■ TASK GOAL ■
Within the entries below, find the portion that opens with the line containing "Reconstruct this image" and closes with the line containing "S.camera = cam". Retype that portion exactly and only.
>> START WORKING DATA
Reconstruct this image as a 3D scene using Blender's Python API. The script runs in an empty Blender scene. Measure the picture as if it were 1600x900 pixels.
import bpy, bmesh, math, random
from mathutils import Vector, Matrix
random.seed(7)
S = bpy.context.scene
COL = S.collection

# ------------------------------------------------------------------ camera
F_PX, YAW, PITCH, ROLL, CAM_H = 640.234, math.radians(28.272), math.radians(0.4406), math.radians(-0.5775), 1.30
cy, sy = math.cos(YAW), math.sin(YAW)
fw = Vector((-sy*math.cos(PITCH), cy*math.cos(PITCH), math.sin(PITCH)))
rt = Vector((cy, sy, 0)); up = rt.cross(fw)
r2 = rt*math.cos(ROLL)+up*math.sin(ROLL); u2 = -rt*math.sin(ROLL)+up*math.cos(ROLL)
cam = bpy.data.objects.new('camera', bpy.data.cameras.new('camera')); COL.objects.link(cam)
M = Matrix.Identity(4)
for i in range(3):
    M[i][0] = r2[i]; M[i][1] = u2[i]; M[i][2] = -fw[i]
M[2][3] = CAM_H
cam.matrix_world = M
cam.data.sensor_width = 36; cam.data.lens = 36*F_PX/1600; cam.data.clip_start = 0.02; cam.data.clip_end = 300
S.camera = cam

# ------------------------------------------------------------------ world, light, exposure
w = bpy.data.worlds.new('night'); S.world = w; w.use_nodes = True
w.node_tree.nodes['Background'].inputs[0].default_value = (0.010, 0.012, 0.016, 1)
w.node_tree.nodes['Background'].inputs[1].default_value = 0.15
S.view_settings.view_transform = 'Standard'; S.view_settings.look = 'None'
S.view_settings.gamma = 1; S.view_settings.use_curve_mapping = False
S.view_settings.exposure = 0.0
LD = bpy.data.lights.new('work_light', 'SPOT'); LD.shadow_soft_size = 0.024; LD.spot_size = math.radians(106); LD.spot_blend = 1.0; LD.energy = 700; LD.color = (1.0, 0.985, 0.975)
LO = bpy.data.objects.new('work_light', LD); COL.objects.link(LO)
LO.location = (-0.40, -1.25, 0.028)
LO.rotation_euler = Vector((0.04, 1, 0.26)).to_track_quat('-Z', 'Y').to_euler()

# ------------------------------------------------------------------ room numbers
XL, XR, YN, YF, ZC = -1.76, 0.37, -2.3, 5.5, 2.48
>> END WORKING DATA
>> START WORKING DATA
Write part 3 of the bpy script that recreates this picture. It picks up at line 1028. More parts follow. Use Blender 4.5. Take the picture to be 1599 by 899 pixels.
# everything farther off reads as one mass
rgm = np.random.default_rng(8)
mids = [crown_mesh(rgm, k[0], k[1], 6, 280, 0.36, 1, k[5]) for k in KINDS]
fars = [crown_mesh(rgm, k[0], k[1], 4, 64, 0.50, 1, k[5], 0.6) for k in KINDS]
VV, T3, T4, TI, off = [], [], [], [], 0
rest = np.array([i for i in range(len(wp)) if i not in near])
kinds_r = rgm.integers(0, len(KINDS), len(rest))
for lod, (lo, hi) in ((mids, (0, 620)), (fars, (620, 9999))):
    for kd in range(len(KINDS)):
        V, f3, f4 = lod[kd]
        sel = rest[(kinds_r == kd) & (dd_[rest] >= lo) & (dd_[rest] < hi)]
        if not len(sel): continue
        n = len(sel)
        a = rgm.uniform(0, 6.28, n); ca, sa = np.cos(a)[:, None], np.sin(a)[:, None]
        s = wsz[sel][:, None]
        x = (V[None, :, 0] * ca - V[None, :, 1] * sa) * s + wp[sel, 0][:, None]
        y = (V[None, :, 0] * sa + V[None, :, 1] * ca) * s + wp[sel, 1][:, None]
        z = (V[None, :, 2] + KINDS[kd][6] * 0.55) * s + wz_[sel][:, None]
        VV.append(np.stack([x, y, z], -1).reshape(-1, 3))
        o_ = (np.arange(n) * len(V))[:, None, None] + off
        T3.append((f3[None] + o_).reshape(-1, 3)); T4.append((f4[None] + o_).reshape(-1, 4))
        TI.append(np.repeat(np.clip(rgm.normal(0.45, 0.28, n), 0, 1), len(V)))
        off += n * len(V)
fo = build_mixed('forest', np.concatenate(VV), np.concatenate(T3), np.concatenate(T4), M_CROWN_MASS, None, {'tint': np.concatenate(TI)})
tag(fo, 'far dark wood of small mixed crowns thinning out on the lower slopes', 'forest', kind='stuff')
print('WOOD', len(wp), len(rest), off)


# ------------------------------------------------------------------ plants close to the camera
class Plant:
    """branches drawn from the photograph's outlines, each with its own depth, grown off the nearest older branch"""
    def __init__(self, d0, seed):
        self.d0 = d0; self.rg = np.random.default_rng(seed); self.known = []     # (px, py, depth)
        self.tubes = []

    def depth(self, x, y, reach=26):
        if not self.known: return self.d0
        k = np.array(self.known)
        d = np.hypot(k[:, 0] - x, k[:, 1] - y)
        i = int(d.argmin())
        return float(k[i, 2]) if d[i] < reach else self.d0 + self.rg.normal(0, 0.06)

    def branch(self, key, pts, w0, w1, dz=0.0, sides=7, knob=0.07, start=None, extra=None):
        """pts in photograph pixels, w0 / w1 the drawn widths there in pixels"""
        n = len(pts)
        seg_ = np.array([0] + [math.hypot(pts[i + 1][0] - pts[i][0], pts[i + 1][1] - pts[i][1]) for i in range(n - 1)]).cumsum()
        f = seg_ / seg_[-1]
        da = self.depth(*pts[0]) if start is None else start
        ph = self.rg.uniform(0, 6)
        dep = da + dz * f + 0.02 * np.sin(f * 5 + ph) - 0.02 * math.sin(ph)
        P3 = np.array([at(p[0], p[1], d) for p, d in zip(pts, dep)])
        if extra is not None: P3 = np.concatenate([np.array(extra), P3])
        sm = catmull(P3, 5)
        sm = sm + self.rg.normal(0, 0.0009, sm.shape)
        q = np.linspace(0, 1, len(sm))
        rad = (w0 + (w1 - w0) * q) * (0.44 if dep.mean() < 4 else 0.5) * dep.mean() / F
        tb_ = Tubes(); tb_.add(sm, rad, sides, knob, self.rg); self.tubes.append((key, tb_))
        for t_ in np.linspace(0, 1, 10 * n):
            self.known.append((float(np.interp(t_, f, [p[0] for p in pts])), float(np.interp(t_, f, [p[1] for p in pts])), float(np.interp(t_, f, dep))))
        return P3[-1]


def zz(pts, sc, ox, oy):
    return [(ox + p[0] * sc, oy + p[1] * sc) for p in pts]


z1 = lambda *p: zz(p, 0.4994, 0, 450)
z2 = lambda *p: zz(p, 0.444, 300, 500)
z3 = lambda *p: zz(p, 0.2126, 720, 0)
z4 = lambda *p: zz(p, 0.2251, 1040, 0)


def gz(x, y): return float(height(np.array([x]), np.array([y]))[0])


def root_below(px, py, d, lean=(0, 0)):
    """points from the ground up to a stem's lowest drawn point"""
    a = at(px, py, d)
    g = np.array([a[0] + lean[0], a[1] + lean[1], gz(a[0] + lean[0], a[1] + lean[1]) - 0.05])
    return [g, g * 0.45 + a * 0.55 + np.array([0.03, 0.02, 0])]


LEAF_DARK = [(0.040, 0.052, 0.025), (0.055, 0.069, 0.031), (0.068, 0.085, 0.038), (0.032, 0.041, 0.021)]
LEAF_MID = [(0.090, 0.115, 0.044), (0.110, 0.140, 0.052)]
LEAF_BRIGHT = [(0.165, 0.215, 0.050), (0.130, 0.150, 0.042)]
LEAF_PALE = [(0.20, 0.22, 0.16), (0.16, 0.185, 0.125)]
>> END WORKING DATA
■ ANSWER FOR THE TASK ■
Reconstruct this image as a 3D scene using Blender's Python API. The script runs in an empty Blender scene. Measure the picture as if it were 1600x900 pixels.
import bpy, bmesh, math, random
from mathutils import Vector, Matrix
random.seed(7)
S = bpy.context.scene
COL = S.collection

# ------------------------------------------------------------------ camera
F_PX, YAW, PITCH, ROLL, CAM_H = 640.234, math.radians(28.272), math.radians(0.4406), math.radians(-0.5775), 1.30
cy, sy = math.cos(YAW), math.sin(YAW)
fw = Vector((-sy*math.cos(PITCH), cy*math.cos(PITCH), math.sin(PITCH)))
rt = Vector((cy, sy, 0)); up = rt.cross(fw)
r2 = rt*math.cos(ROLL)+up*math.sin(ROLL); u2 = -rt*math.sin(ROLL)+up*math.cos(ROLL)
cam = bpy.data.objects.new('camera', bpy.data.cameras.new('camera')); COL.objects.link(cam)
M = Matrix.Identity(4)
for i in range(3):
    M[i][0] = r2[i]; M[i][1] = u2[i]; M[i][2] = -fw[i]
M[2][3] = CAM_H
cam.matrix_world = M
cam.data.sensor_width = 36; cam.data.lens = 36*F_PX/1600; cam.data.clip_start = 0.02; cam.data.clip_end = 300
S.camera = cam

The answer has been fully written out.